» Work instructions: Identify the lines that include the word "Blender", then copy all of them.

[Scripts that build scenes]

══════════════════════════════

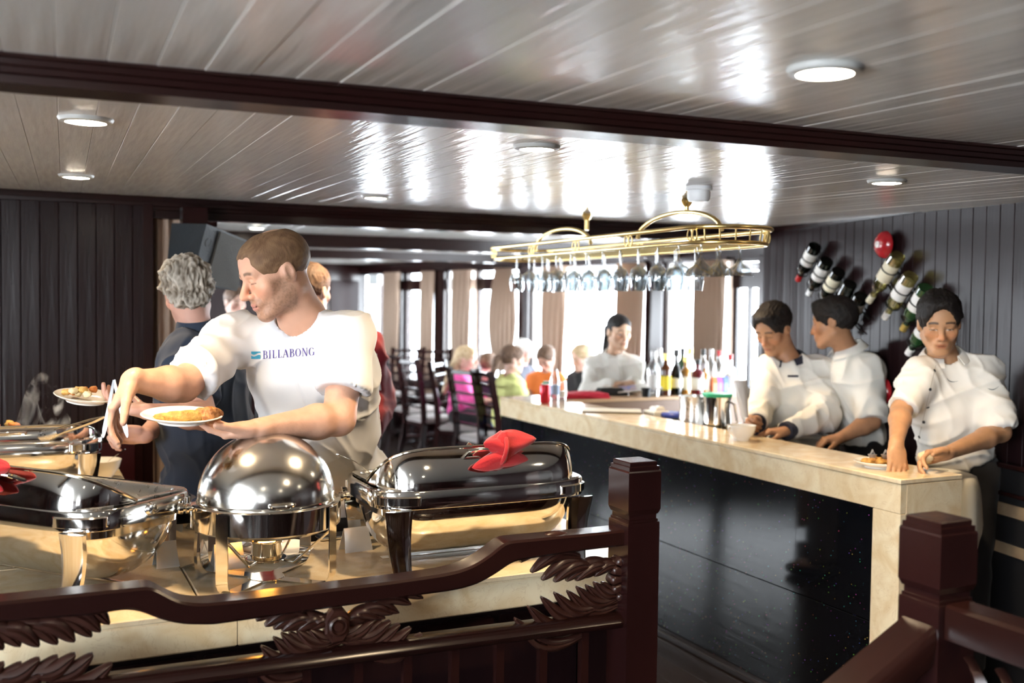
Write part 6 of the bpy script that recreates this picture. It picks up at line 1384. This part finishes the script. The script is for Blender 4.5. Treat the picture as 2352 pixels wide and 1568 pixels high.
# server 3: buttoned shirt, right
S3, s3, BR3 = server('server in white buttoned shirt with two small dark tick marks, at the bar\'s near end',
    head=Dn(2157, 742, 4.02), R=facing(-16, 16, 2), hs=0.98, neck=Dn(2168, 830, 4.08), pelvis=Dn(2195, 1075, 4.15), eyeopen=0.0022, skin=(0.50, 0.27, 0.14),
    sh=(Dn(2258, 856, 4.05), Dn(2112, 864, 4.04)), el=(Dn(2298, 992, 3.95), Dn(2070, 942, 3.94)), wr=(Dn(2170, 1042, 3.72), Dn(2058, 1022, 3.72)), sleeve=0.93, flare=0.018, inf=0.012, arm=0.93, cw=0.172, wrinkle=0.012,
    hand=(dict(d=cdir(-1, 0.2, -0.2), n=cdir(-0.2, 0.7, -0.8), side=cdir(0, -1, -0.2), curl=(30, 35, 25), thumb=(30, 5)), dict(d=cdir(-0.15, 1, -0.5), n=cdir(-0.3, 0.4, 1.0), side=cdir(1, 0, 0), curl=(12, 15, 10), thumb=(35, 0))),
    hairstyle='short', quiff=True, hair_t=0.016, hair_n=0.005)
fz = fsg(BR3, cdir(0, 0, -1)); collar(s3, BR3, S3['neck'], WHITES, fsign=fz)
b3 = bvh(*S3['shirt_mesh']); ba3 = np.array(s3.location); BTN = mat('dark_button', (0.02, 0.025, 0.03), 0.3)
for (x, y) in ((2146, 851), (2136, 894), (2131, 935), (2122, 969), (2112, 1003), (2103, 1031)):
    l, n = hit(b3, x, y)
    if l is not None:
        q = Vector(n).to_track_quat('Z', 'Y').to_matrix(); MB().lathe([(0.0001, 0.0), (0.0062, 0.0), (0.0065, 0.0015), (0.005, 0.0025), (0.0001, 0.002)], tuple(np.array(l)-ba3+np.array(n)*0.001), 14, R=q).build('button', BTN, s3, True)
def swoosh(x0, y0, L, tilt, flip=1):
    P = []; n = 10; c, s_ = math.cos(tilt), math.sin(tilt)
    top = []; bot = []
    for i in range(n+1):
        u = i/n; x = u*L; yt = -0.30*L*(1-u)**3+0.14*L*math.sin(PI*min(1, u*1.15))*0; yb = 0.16*L*math.sin(PI*u)**0.7*(1-u*0.7)
        yt = -0.26*L*(1-u)**4+0.07*L*math.sin(PI*u); top.append((x, yt)); bot.append((x, yt+0.02*L+yb*0.75*(1-u)))
    for i in range(n): P.append([(x0+a*c-b*s_, y0+a*s_+b*c) for a, b in (top[i], top[i+1], bot[i+1], bot[i])])
    return P
stick(b3, ba3, s3, 'chest_tick_mark', swoosh(2174, 874, 26, 0.03), mat('dark_teal_print', (0.012, 0.03, 0.045), 0.7), 0.003)
stick(b3, ba3, s3, 'sleeve_tick_mark', swoosh(2271, 897, 26, -0.42), bpy.data.materials['dark_teal_print'], 0.003)
pk_ = stick(b3, ba3, s3, 'placket', [[(2149-dy*0.235+0, 838+dy), (2150.5-dy*0.235, 838+dy), (2150.5-(dy+8)*0.235, 846+dy), (2149-(dy+8)*0.235, 846+dy)] for dy in range(0, 190, 8)], mat('seam', (0.55, 0.52, 0.45), 0.8), 0.002); pk_['kind'] = 'stuff'
food(on(2128, 1050, 3.70), 'pale bread roll in the hand of the server in the buttoned shirt', 'food', mat('bread', (0.72, 0.58, 0.36), 0.7, bump=(30, 0.4)), (0.036, 0.026, 0.024), 31, 0, 'bread_roll')
# server 1: dark collar and cuffs
S1, s1, BR1 = server('server in a white shirt with dark collar and cuffs, looking down behind the bar',
    head=Dn(1776, 754, 5.08), R=facing(-48, 30, 0), hs=1.0, neck=Dn(1812, 832, 5.1), pelvis=Dn(1838, 1030, 5.15),
    sh=(Dn(1885, 850, 5.05), Dn(1770, 848, 5.12)), el=(Dn(1893, 958, 4.92), Dn(1742, 945, 5.0)), wr=(Dn(1805, 990, 4.74), Dn(1738, 972, 4.8)), sleeve=1.93, inf=0.018, arm=0.97, wrinkle=0.012,
    hand=(dict(d=cdir(-1, 0.05, 0.0), n=cdir(0, 1, 0), side=cdir(0, 0, -1), curl=(20, 20, 15), thumb=(30, 5)), dict(d=cdir(-0.6, -0.1, -0.6), n=cdir(0.3, 0.4, -1), side=cdir(0, -1, 0), curl=(60, 70, 40), thumb=(20, 20))),
    hairstyle='short', hair_t=0.015, hair_n=0.004, quiff=True)
fz = fsg(BR1, cdir(-0.7, 0, -0.7)); collar(s1, BR1, S1['neck'], DNAVY, fsign=fz, r=0.074, w=0.038)
b1v = bvh(*S1['shirt_mesh']); ba1 = np.array(s1.location)
stick(b1v, ba1, s1, 'pocket_trim', [[(1809+i*5, 861), (1814+i*5, 861), (1814+i*5, 866), (1809+i*5, 866)] for i in range(5)], DNAVY, 0.004)
for i in (0, 1):
    el, wr = S1['el'][i], S1['wr'][i]; d = nrm(wr-el); rings = []
    q = Vector(d).to_track_quat('Z', 'Y').to_matrix(); c = wr-d*0.045-ba1
    MB().lathe([(0.036, 0), (0.045, 0.0), (0.046, 0.02), (0.046, 0.05), (0.042, 0.052), (0.034, 0.05)], tuple(c), 28, R=q).build('cuff', DNAVY, s1, True)
t = thing('napkin', 'white cloth held up in the fist of the server with dark cuffs', 'cloth', on(1712, 955, 4.72)); o = np.array(t.location); rings = []
for k in range(10):
    u = k/9; c = np.array(Dn(1712-14*u, 958-85*u, 4.72))-o; w = 0.018+0.018*u; rings.append([tuple(c+np.array([math.cos(a)*w*(1+0.25*math.sin(3*a+u*2)), math.sin(a)*w*0.5, 0])) for a in [2*PI*j/16 for j in range(16)]])
MB().loft(rings).build('cloth', WHITET, t, True, 70)
# server 2: turned away
S2, s2_, BR2 = server('server in a cream shirt turned away, between the two other men behind the bar',
    head=Dn(1914, 742, 4.98), R=facing(-118, 10, 8), hs=1.0, neck=Dn(1948, 812, 5.0), pelvis=Dn(1985, 1020, 5.05),
    sh=(Dn(1995, 850, 4.92), Dn(1952, 838, 5.2)), el=(Dn(2002, 968, 4.80), Dn(1935, 950, 5.15)), wr=(Dn(1930, 1005, 4.75), Dn(1905, 985, 5.0)), sleeve=0.98, flare=0.026, inf=0.014, cw=0.15, cd=0.12,
    hand=(dict(d=cdir(-1, 0.15, -0.1), n=cdir(0, 1, 0), side=cdir(0, 0, -1), curl=(35, 40, 30), thumb=(30, 5)), None),
    hairstyle='short', hair_t=0.016, hair_n=0.004, quiff=True)
collar(s2_, BR2, S2['neck'], WHITES, fsign=fsg(BR2, cdir(-1, 0, 0)))
# server woman
WM, wm, BRW = server('server woman with dark ponytail and white collared shirt, behind the bar return',
    head=Dn(1421, 762, 7.0), R=facing(22, 10, 0), hs=0.98, female=True, neck=Dn(1410, 820, 7.03), pelvis=Dn(1408, 945, 7.08), skin=(0.55, 0.34, 0.22), eyeopen=0.003, brow=0.9,
    sh=(Dn(1456, 838, 7.0), Dn(1366, 836, 7.05)), el=(Dn(1462, 892, 6.98), Dn(1352, 900, 6.95)), wr=(Dn(1448, 880, 6.85), Dn(1422, 882, 6.85)), sleeve=1.85, inf=0.014, arm=0.85, cw=0.145, cd=0.09, bw=0.12, hvox=0.0048, avox=0.006, voxel=0.009,
    hand=(dict(d=cdir(-1, 0, -0.2), n=cdir(0, 1, 0), side=cdir(0, 0, -1), s=0.9, curl=(20, 25, 20)), dict(d=cdir(1, 0, -0.1), n=cdir(0, 1, 0), side=cdir(0, 0, -1), s=0.9, curl=(20, 25, 20))),
    hairstyle='ponytail', hair_t=0.006, hair_n=0.002, neck_r=0.046)
collar(wm, BRW, WM['neck'], WHITES, fsign=fsg(BRW, cdir(0.3, 0, -1)), r=0.066)
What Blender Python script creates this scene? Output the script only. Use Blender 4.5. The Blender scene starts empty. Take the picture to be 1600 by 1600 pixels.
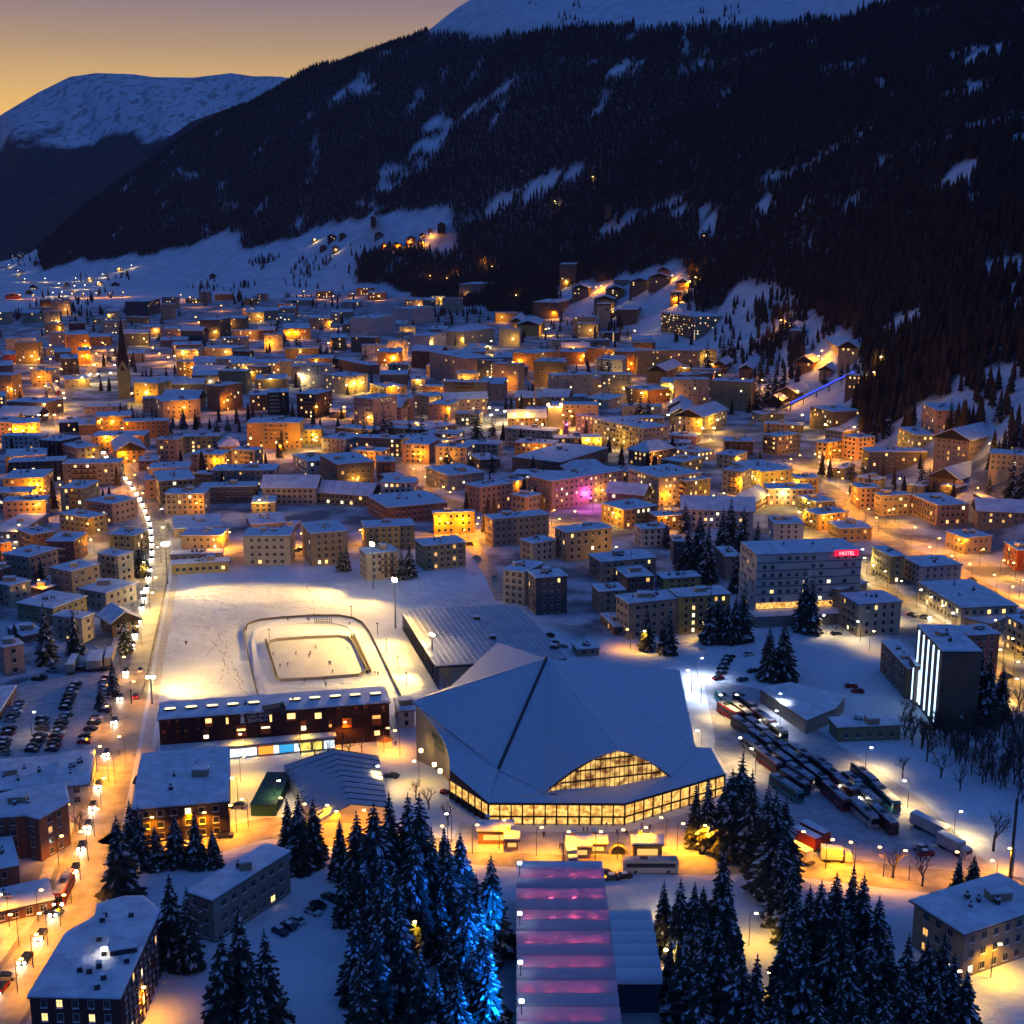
import bpy, bmesh, math, random
import numpy as np
from mathutils import Vector, Matrix
R = random.Random(7)
C = bpy.context.scene.collection
sc = bpy.context.scene
# ------------------------------------------------------------------ camera, sky, exposure
F, PITCH, CH = 2000.0, math.radians(12.65), 150.0
SN, CS = math.sin(PITCH), math.cos(PITCH)
cam = bpy.data.objects.new('camera', bpy.data.cameras.new('camera'))
C.objects.link(cam); sc.camera = cam
cam.location = (0, 0, CH); cam.rotation_euler = (math.pi/2 - PITCH, 0, 0)
cam.data.sensor_width = 36; cam.data.lens = 36*F/1600
cam.data.clip_start = 1; cam.data.clip_end = 40000
sc.view_settings.view_transform = 'Standard'; sc.view_settings.look = 'None'
sc.view_settings.exposure = .15; sc.view_settings.gamma = 1
sc.cycles.use_denoising = True
sc.cycles.max_bounces = 4; sc.cycles.diffuse_bounces = 2; sc.cycles.glossy_bounces = 1
sc.cycles.transmission_bounces = 3; sc.cycles.transparent_max_bounces = 6
sc.cycles.sample_clamp_indirect = 2.0; sc.cycles.caustics_reflective = False; sc.cycles.caustics_refractive = False
w = bpy.data.worlds.new('World'); sc.world = w; w.use_nodes = True
nt = w.node_tree; N = nt.nodes; L = nt.links
bg = N['Background']; bg.inputs[1].default_value = 1.0
tc = N.new('ShaderNodeTexCoord'); sep = N.new('ShaderNodeSeparateXYZ'); L.new(tc.outputs['Generated'], sep.inputs[0])
ramp = N.new('ShaderNodeValToRGB'); L.new(sep.outputs['Z'], ramp.inputs[0])
e = ramp.color_ramp; e.elements[0].position = 0.0; e.elements[0].color = (1.2, .60, .10, 1)
e.elements[1].position = 1.0; e.elements[1].color = (.024, .105, .31, 1)
for p, c in ((.065, (1.35, .76, .14)), (.095, (1.0, .60, .19)), (.125, (.56, .37, .20)), (.155, (.33, .235, .245)), (.22, (.11, .125, .24)), (.40, (.045, .15, .36))):
    el = e.elements.new(p); el.color = (*c, 1)
ramp2 = N.new('ShaderNodeValToRGB'); L.new(sep.outputs['Z'], ramp2.inputs[0])
e = ramp2.color_ramp; e.elements[0].position = 0.0; e.elements[0].color = (.012, .03, .09, 1)
e.elements[1].position = 1.0; e.elements[1].color = (.018, .082, .32, 1)
el = e.elements.new(.3); el.color = (.014, .06, .23, 1)
# the afterglow only hangs over the far end of the valley (south-west, ahead and to the left)
dot = N.new('ShaderNodeVectorMath'); dot.operation = 'DOT_PRODUCT'; L.new(tc.outputs['Generated'], dot.inputs[0])
dot.inputs[1].default_value = Vector((-.35, .94, 0)).normalized()
mr = N.new('ShaderNodeMapRange'); L.new(dot.outputs['Value'], mr.inputs[0])
mr.inputs[1].default_value = .45; mr.inputs[2].default_value = .95
mx = N.new('ShaderNodeMixRGB'); L.new(mr.outputs[0], mx.inputs[0]); L.new(ramp2.outputs[0], mx.inputs[1]); L.new(ramp.outputs[0], mx.inputs[2])
# a paler blue patch added to the right-hand sky, lightening faces turned that way
dt2 = N.new('ShaderNodeVectorMath'); dt2.operation = 'DOT_PRODUCT'; L.new(tc.outputs['Generated'], dt2.inputs[0]); dt2.inputs[1].default_value = Vector((.85, -.1, .5)).normalized()
mr2 = N.new('ShaderNodeMapRange'); L.new(dt2.outputs['Value'], mr2.inputs[0]); mr2.inputs[1].default_value = .42; mr2.inputs[2].default_value = 1.0
mx2 = N.new('ShaderNodeMixRGB'); L.new(mr2.outputs[0], mx2.inputs[0]); L.new(mx.outputs[0], mx2.inputs[1]); mx2.inputs[2].default_value = (.070, .135, .41, 1)
L.new(mx2.outputs[0], bg.inputs[0])
sd = bpy.data.lights.new('dusk_glow', 'SUN'); sd.energy = .035; sd.angle = math.radians(30); sd.color = (1, .55, .3)
so = bpy.data.objects.new('dusk_glow', sd); C.objects.link(so)
so.rotation_euler = Vector((.35, -.94, -.12)).to_track_quat('-Z', 'Y').to_euler()

# ------------------------------------------------------------------ pixel <-> world helpers (photo pixels, 1600 wide)
def ray(px, py):
    v = Vector((px-800, F*CS+(800-py)*SN, -F*SN+(800-py)*CS))
    h = math.hypot(v.x, v.y)
    return v.x/h, v.y/h, v.z/h
def proj(x, y, z):
    z = z-CH
    dep = y*CS - z*SN; up = y*SN + z*CS
    return 800+F*x/dep, 800-F*up/dep
def ppm(x, y, z=0):            # photo pixels per metre
    return F/(y*CS-(z-CH)*SN)

# terrain control: per column the (row, distance) of the visible ground from the foot of the slope up
TC = {
 -900: [], -150: [], 0: [(412, 4300)], 60: [(425, 4050), (392, 4700)],
 100: [(432, 3950), (404, 4150), (357, 4650)], 200: [(440, 3560), (402, 3900), (283, 4650)],
 300: [(447, 3290), (392, 3750), (215, 4600)], 400: [(452, 3080), (380, 3500), (158, 4450)],
 500: [(457, 2900), (365, 3350), (103, 4350)], 600: [(465, 2720), (350, 3150), (70, 4150)],
 700: [(475, 2500), (430, 2800), (330, 3050), (200, 3450), (28, 4000)],
 800: [(490, 2250), (425, 2550), (300, 2850), (120, 3300), (0, 3800), (-60, 4100)],
 900: [(505, 2010), (420, 2330), (300, 2620), (90, 3150), (0, 3650), (-60, 3950)],
 1000: [(515, 1800), (430, 2080), (310, 2350), (90, 2950), (0, 3500), (-60, 3800)],
 1100: [(535, 1640), (450, 1850), (330, 2100), (200, 2400), (60, 2900), (0, 3300), (-60, 3600)],
 1200: [(580, 1350), (490, 1560), (370, 1800), (210, 2150), (60, 2650), (-60, 3300)],
 1300: [(640, 1080), (560, 1190), (500, 1310), (400, 1510), (250, 1850), (100, 2300), (-60, 3000)],
 1400: [(700, 900), (620, 980), (530, 1090), (420, 1290), (280, 1580), (120, 2000), (-60, 2700)],
 1500: [(765, 770), (680, 825), (600, 900), (450, 1100), (300, 1350), (150, 1700), (-60, 2450)],
 1600: [(815, 690), (720, 745), (610, 840), (440, 1030), (270, 1330), (100, 1750), (-60, 2300)],
 1700: [(860, 640), (760, 690), (600, 800), (400, 1000), (200, 1350), (0, 1900), (-60, 2150)],
 1900: [(900, 590), (760, 660), (600, 770), (400, 960), (200, 1300), (0, 1850)],
 2600: [(950, 520), (760, 600), (600, 700), (400, 900), (200, 1250), (0, 1800)]}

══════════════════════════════

» Exercise answer:
Write part 6 of the bpy script that recreates this picture. It picks up at line 1384. This part finishes the script. The script is for Blender 4.5. Treat the picture as 2352 pixels wide and 1568 pixels high.
What Blender Python script creates this scene? Output the script only. Use Blender 4.5. The Blender scene starts empty. Take the picture to be 1600 by 1600 pixels.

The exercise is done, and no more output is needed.